President Donald Trump on Thursday appeared to encourage Ukraine to take offensive action against Russia, even as peace negotiations remain at a standstill.
“It is very hard, if not impossible, to win a war without attacking an invader’s country. It’s like a great team in sports that has a fantastic defense, but is not allowed to play offense. There is no chance of winning!” Trump wrote in a Truth Social post. He added that Ukraine had been restricted under “Crooked and grossly incompetent Joe Biden,” but insisted the war “would have NEVER happened if I were President – ZERO CHANCE.”
Moscow’s Red Line
Trump’s words risk striking a nerve in Moscow, which has repeatedly warned that any Western support for Ukrainian attacks inside Russia is a red line. During the Biden administration, U.S. policy prohibited Ukraine from using American-made long-range missiles on Russian territory. That stance shifted in November 2024 after allied pressure, prompting Russia to revise its nuclear doctrine to treat such strikes as a joint attack by Ukraine and its nuclear-armed backers.
Days later, Russia fired its new Oreshnik medium-range intercontinental ballistic missile at the Ukrainian city of Dnipro. Moscow also continues to use Ukraine’s drone strikes on Russian energy and military targets as evidence to brand Kyiv a “terrorist regime.”
The remarks represent a reversal for Trump, who had criticized Biden for approving long-range strikes inside Russia. In a December 2024 interview, Trump had said: “We’re just escalating this war and making it worse. That should not have been allowed to be done.”
Current Tensions
Trump’s latest comments come as the Kremlin disputes White House statements about potential bilateral talks between Russian President Vladimir Putin and Ukrainian President Volodymyr Zelensky. Russia says no such leader-level meeting has been agreed.

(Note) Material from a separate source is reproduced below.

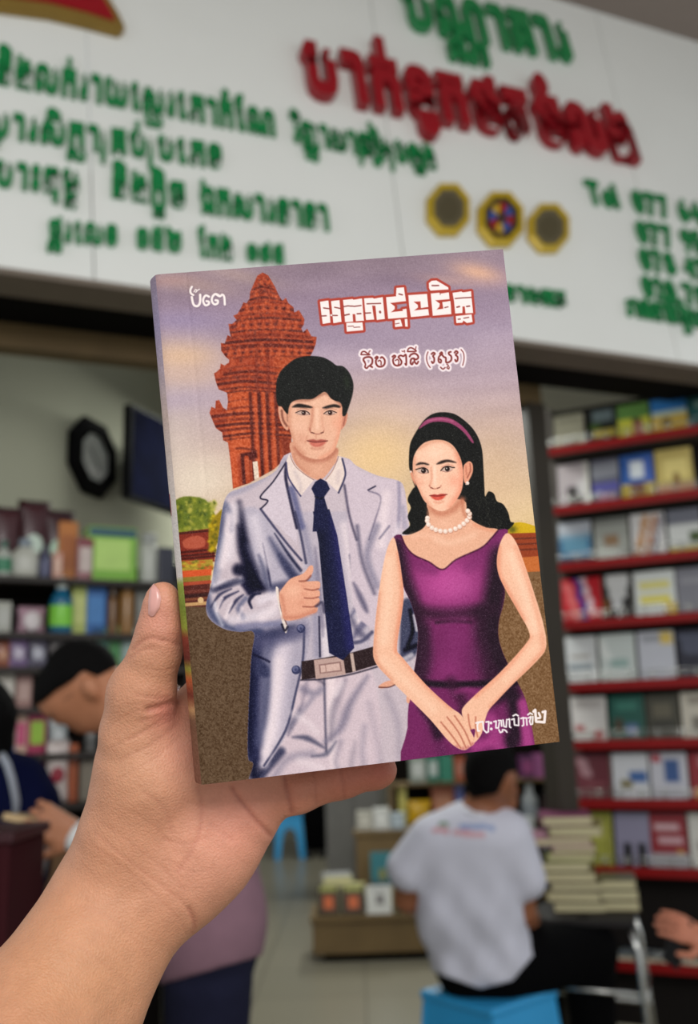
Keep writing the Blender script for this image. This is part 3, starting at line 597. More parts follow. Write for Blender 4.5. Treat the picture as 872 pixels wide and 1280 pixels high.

Meanwhile, Russia launched a broad series of overnight airstrikes across Ukraine, including one that struck an American-owned manufacturing facility and left at least 15 people injured.

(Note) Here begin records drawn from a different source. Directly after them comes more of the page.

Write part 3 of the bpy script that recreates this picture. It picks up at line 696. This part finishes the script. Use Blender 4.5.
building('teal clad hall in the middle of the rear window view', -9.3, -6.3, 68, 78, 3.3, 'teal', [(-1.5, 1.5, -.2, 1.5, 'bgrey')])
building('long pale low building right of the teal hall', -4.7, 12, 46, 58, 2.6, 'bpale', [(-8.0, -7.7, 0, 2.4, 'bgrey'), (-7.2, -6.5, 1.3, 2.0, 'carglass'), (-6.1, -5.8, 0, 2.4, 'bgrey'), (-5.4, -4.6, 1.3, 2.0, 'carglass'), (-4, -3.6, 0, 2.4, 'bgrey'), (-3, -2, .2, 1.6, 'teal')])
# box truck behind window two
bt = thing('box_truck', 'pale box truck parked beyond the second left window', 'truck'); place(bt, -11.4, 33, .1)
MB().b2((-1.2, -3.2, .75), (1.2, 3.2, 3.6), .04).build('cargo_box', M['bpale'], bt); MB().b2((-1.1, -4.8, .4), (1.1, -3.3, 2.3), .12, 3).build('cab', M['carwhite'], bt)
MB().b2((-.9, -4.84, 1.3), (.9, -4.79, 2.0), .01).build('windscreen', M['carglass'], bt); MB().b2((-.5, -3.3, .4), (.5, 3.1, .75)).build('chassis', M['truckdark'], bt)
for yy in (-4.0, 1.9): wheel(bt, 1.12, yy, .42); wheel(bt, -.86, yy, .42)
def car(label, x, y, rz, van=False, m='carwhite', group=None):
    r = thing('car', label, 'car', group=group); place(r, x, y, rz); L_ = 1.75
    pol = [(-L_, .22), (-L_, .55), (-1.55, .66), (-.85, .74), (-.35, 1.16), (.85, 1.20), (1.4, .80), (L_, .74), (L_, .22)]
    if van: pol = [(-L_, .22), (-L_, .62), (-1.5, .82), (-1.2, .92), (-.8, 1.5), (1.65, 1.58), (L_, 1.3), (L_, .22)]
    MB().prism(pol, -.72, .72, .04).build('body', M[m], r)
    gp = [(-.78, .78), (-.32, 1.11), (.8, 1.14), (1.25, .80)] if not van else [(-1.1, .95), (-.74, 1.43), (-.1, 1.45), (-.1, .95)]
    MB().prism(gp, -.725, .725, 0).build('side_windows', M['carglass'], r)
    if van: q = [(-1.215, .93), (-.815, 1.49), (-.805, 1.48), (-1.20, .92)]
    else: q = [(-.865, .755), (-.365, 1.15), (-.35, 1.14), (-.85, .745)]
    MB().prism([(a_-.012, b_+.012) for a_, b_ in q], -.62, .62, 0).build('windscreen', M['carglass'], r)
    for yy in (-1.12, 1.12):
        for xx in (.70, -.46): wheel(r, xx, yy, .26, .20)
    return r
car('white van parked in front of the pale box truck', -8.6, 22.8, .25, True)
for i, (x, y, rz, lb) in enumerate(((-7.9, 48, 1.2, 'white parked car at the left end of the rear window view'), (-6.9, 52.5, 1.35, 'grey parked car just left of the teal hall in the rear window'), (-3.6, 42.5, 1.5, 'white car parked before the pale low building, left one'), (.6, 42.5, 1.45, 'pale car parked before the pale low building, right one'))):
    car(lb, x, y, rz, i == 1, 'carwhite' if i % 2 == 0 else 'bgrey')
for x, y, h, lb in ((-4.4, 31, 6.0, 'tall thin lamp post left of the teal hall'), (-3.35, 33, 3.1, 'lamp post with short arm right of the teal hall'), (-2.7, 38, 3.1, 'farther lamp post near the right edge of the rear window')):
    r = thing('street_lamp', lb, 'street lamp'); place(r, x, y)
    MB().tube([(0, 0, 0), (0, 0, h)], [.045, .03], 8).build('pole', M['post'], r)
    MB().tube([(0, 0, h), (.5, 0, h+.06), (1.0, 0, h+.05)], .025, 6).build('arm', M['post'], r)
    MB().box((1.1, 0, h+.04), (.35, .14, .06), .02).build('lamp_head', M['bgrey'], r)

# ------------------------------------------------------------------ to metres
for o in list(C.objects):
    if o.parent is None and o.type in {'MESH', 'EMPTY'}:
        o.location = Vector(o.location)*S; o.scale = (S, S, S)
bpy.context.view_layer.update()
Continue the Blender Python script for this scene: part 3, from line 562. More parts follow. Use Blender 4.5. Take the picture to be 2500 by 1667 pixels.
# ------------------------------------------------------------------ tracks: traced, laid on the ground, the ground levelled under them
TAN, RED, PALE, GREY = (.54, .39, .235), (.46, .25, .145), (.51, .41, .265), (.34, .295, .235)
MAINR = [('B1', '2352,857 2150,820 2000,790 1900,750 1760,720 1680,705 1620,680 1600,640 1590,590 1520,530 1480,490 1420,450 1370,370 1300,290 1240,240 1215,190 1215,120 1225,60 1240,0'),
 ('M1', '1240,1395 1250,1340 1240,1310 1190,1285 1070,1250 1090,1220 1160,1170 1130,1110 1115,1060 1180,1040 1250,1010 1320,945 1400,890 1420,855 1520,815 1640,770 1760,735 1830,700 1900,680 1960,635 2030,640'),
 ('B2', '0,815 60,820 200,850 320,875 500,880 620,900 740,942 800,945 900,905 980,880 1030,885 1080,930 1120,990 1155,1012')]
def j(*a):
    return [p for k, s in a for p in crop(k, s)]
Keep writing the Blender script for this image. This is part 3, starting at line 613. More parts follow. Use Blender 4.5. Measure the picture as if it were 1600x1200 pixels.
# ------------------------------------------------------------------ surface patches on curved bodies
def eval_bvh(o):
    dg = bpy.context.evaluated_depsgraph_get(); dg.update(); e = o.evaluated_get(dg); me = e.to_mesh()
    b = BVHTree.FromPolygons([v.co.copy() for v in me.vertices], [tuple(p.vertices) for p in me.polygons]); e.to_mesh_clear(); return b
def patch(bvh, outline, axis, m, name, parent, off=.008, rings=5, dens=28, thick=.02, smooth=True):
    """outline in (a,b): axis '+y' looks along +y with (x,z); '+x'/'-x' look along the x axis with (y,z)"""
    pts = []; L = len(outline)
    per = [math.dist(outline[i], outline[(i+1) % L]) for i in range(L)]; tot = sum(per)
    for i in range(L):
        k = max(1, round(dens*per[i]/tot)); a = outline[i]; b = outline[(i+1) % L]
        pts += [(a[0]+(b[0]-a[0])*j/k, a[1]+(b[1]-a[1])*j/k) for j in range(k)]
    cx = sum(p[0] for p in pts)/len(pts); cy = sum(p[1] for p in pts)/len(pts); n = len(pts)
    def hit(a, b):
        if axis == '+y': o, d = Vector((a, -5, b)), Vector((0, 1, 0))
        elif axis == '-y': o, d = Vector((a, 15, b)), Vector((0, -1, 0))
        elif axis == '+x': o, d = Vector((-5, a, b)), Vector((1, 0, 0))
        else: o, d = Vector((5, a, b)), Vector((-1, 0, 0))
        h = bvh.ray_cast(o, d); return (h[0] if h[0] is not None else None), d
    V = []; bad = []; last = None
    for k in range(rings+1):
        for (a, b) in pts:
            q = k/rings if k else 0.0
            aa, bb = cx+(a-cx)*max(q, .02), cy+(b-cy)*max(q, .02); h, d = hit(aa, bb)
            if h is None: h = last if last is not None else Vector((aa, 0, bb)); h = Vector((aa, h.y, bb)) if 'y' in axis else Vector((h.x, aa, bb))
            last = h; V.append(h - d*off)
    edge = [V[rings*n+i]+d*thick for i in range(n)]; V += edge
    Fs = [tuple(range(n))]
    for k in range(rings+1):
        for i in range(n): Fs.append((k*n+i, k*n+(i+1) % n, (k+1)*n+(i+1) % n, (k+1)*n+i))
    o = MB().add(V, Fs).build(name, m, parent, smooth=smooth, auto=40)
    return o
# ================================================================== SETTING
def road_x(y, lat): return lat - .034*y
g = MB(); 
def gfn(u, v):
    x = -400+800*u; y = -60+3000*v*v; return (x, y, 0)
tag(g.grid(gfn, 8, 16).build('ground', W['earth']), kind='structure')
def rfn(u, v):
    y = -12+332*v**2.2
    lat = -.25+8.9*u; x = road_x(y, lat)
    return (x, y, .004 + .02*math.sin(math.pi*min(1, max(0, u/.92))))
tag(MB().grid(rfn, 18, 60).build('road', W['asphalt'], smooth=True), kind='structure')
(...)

Soon after posting his remarks, Trump also shared a photo of himself with Putin, layered over a 1959 image of then-Vice President Richard Nixon’s tense exchange with Soviet Premier Nikita Khrushchev — evoking Cold War imagery of U.S. defiance.
What The Author Thinks
Trump’s latest remarks underscore how quickly his tone can shift on Ukraine, from warning about escalation to now framing offense as essential. While his sports analogy may resonate with supporters, such rhetoric risks signaling to Moscow that the U.S. could support deeper Ukrainian strikes on Russian soil. That kind of ambiguity can be dangerous in a conflict where misinterpretation can spiral into direct confrontation between nuclear powers.